▶ _Do this_:
Restate each line of the listing exactly, without carrying over any pictures.

Rows from a 3D scene dataset
===============

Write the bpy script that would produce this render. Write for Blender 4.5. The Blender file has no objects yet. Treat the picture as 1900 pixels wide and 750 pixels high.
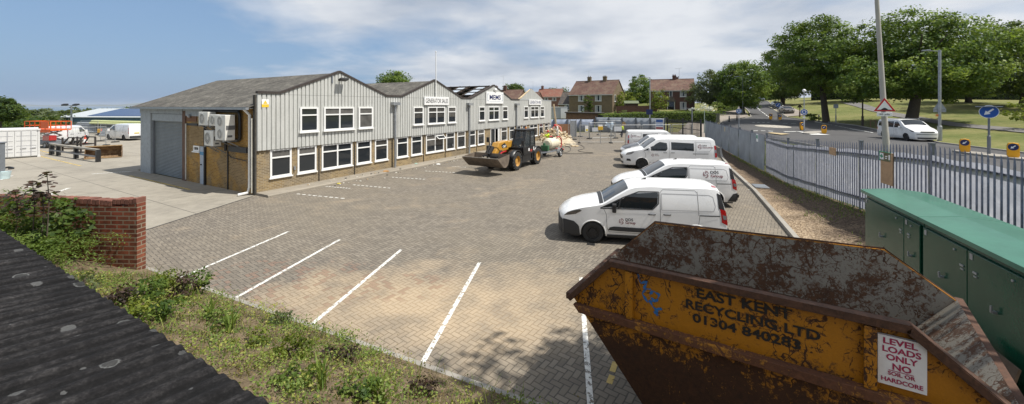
import bpy, bmesh, math, random
import numpy as np
from mathutils import Vector, Matrix
random.seed(7)
PI = math.pi
rad = math.radians
sc = bpy.context.scene
COL = sc.collection

# ------------------------------------------------------------------ camera, sky, sun, exposure
EYE = 4.2; F = 710.0; CX = 950.0; HY = 196.0        # measured: eye height, focal length (px), principal point (px of the 1900x750 photo)
cam_data = bpy.data.cameras.new('camera')
cam = bpy.data.objects.new('camera', cam_data); COL.objects.link(cam)
cam.location = (0, 0, EYE); cam.rotation_euler = (rad(90), 0, 0)
cam_data.sensor_width = 36.0; cam_data.lens = 36.0*F/1900.0
cam_data.shift_y = -(375.0-HY)/1900.0
cam_data.clip_start = 0.05; cam_data.clip_end = 60000
sc.camera = cam

SUN_AZ = 104.0; SUN_EL = 59.0
world = bpy.data.worlds.new('World'); sc.world = world; world.use_nodes = True
sun_d = bpy.data.lights.new('sun', 'SUN'); sun_d.energy = 4.6; sun_d.angle = rad(0.53); sun_d.color = (1.0, 0.955, 0.88)
sun = bpy.data.objects.new('sun', sun_d); COL.objects.link(sun)
sdir = Vector((math.sin(rad(SUN_AZ))*math.cos(rad(SUN_EL)), math.cos(rad(SUN_AZ))*math.cos(rad(SUN_EL)), math.sin(rad(SUN_EL))))
sun.rotation_euler = sdir.to_track_quat('Z', 'Y').to_euler()
sun.location = sdir*200
SKY_STRENGTH = 0.10
sc.view_settings.view_transform = 'Standard'; sc.view_settings.look = 'None'
sc.view_settings.gamma = 1.0; sc.view_settings.use_curve_mapping = False
sc.view_settings.exposure = 0.35
sc.render.engine = 'CYCLES'

# ------------------------------------------------------------------ node helpers
def nd(nt, t, ins=None, **props):
    n = nt.nodes.new(t)
    for k, v in props.items(): setattr(n, k, v)
    for k, v in (ins or {}).items():
        s = n.inputs[k]
        if isinstance(v, bpy.types.NodeSocket): nt.links.new(v, s)
        else: s.default_value = v
    return n
def mth(nt, op, a, b=0.0, c=None):
    d = {0: a, 1: b}
    if c is not None: d[2] = c
    return nd(nt, 'ShaderNodeMath', d, operation=op).outputs[0]
def noise(nt, vec, scale, detail=4, rough=.55, dist=0.0):
    return nd(nt, 'ShaderNodeTexNoise', {'Vector': vec, 'Scale': scale, 'Detail': detail, 'Roughness': rough, 'Distortion': dist}).outputs['Fac']
def ramp(nt, fac, stops):
    n = nd(nt, 'ShaderNodeValToRGB', {'Fac': fac}); e = n.color_ramp.elements
    while len(e) < len(stops): e.new(.5)
    for i, (p, c) in enumerate(stops):
        e[i].position = p
        e[i].color = (c, c, c, 1) if isinstance(c, (int, float)) else (*c, 1)
    return n.outputs['Color']
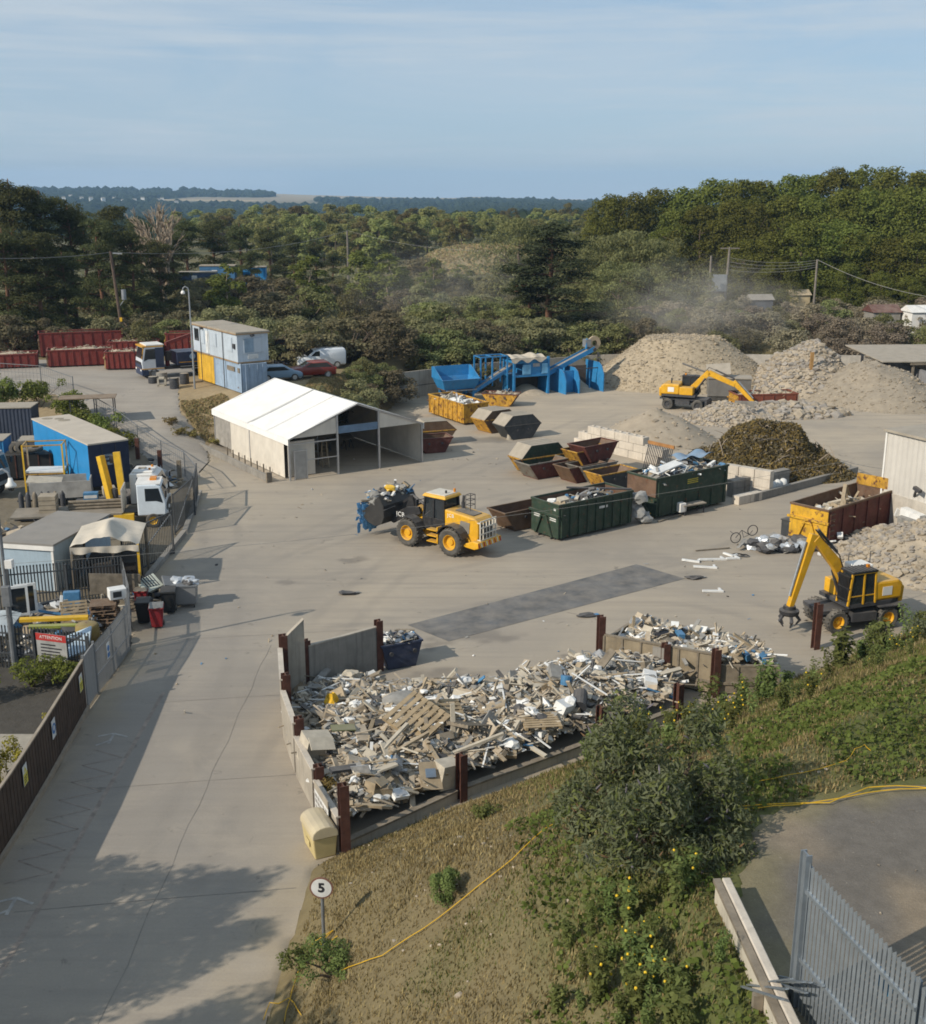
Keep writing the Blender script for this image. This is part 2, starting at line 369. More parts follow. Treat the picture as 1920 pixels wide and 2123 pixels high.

===============

▶ _Solution to the problem_:
Write the bpy script that would produce this render. Write for Blender 4.5. The Blender file has no objects yet. Treat the picture as 1900 pixels wide and 750 pixels high.
import bpy, bmesh, math, random
import numpy as np
from mathutils import Vector, Matrix
random.seed(7)
PI = math.pi
rad = math.radians
sc = bpy.context.scene
COL = sc.collection

# ------------------------------------------------------------------ camera, sky, sun, exposure
EYE = 4.2; F = 710.0; CX = 950.0; HY = 196.0        # measured: eye height, focal length (px), principal point (px of the 1900x750 photo)
cam_data = bpy.data.cameras.new('camera')
cam = bpy.data.objects.new('camera', cam_data); COL.objects.link(cam)
cam.location = (0, 0, EYE); cam.rotation_euler = (rad(90), 0, 0)
cam_data.sensor_width = 36.0; cam_data.lens = 36.0*F/1900.0
cam_data.shift_y = -(375.0-HY)/1900.0
cam_data.clip_start = 0.05; cam_data.clip_end = 60000
sc.camera = cam

SUN_AZ = 104.0; SUN_EL = 59.0
world = bpy.data.worlds.new('World'); sc.world = world; world.use_nodes = True
sun_d = bpy.data.lights.new('sun', 'SUN'); sun_d.energy = 4.6; sun_d.angle = rad(0.53); sun_d.color = (1.0, 0.955, 0.88)
sun = bpy.data.objects.new('sun', sun_d); COL.objects.link(sun)
sdir = Vector((math.sin(rad(SUN_AZ))*math.cos(rad(SUN_EL)), math.cos(rad(SUN_AZ))*math.cos(rad(SUN_EL)), math.sin(rad(SUN_EL))))
sun.rotation_euler = sdir.to_track_quat('Z', 'Y').to_euler()
sun.location = sdir*200
SKY_STRENGTH = 0.10
sc.view_settings.view_transform = 'Standard'; sc.view_settings.look = 'None'
sc.view_settings.gamma = 1.0; sc.view_settings.use_curve_mapping = False
sc.view_settings.exposure = 0.35
sc.render.engine = 'CYCLES'

# ------------------------------------------------------------------ node helpers
def nd(nt, t, ins=None, **props):
    n = nt.nodes.new(t)
    for k, v in props.items(): setattr(n, k, v)
    for k, v in (ins or {}).items():
        s = n.inputs[k]
        if isinstance(v, bpy.types.NodeSocket): nt.links.new(v, s)
        else: s.default_value = v
    return n
def mth(nt, op, a, b=0.0, c=None):
    d = {0: a, 1: b}
    if c is not None: d[2] = c
    return nd(nt, 'ShaderNodeMath', d, operation=op).outputs[0]
def noise(nt, vec, scale, detail=4, rough=.55, dist=0.0):
    return nd(nt, 'ShaderNodeTexNoise', {'Vector': vec, 'Scale': scale, 'Detail': detail, 'Roughness': rough, 'Distortion': dist}).outputs['Fac']
def ramp(nt, fac, stops):
    n = nd(nt, 'ShaderNodeValToRGB', {'Fac': fac}); e = n.color_ramp.elements
    while len(e) < len(stops): e.new(.5)
    for i, (p, c) in enumerate(stops):
        e[i].position = p
        e[i].color = (c, c, c, 1) if isinstance(c, (int, float)) else (*c, 1)
    return n.outputs['Color']
Keep writing the Blender script for this image. This is part 2, starting at line 369. More parts follow. Treat the picture as 1920 pixels wide and 2123 pixels high.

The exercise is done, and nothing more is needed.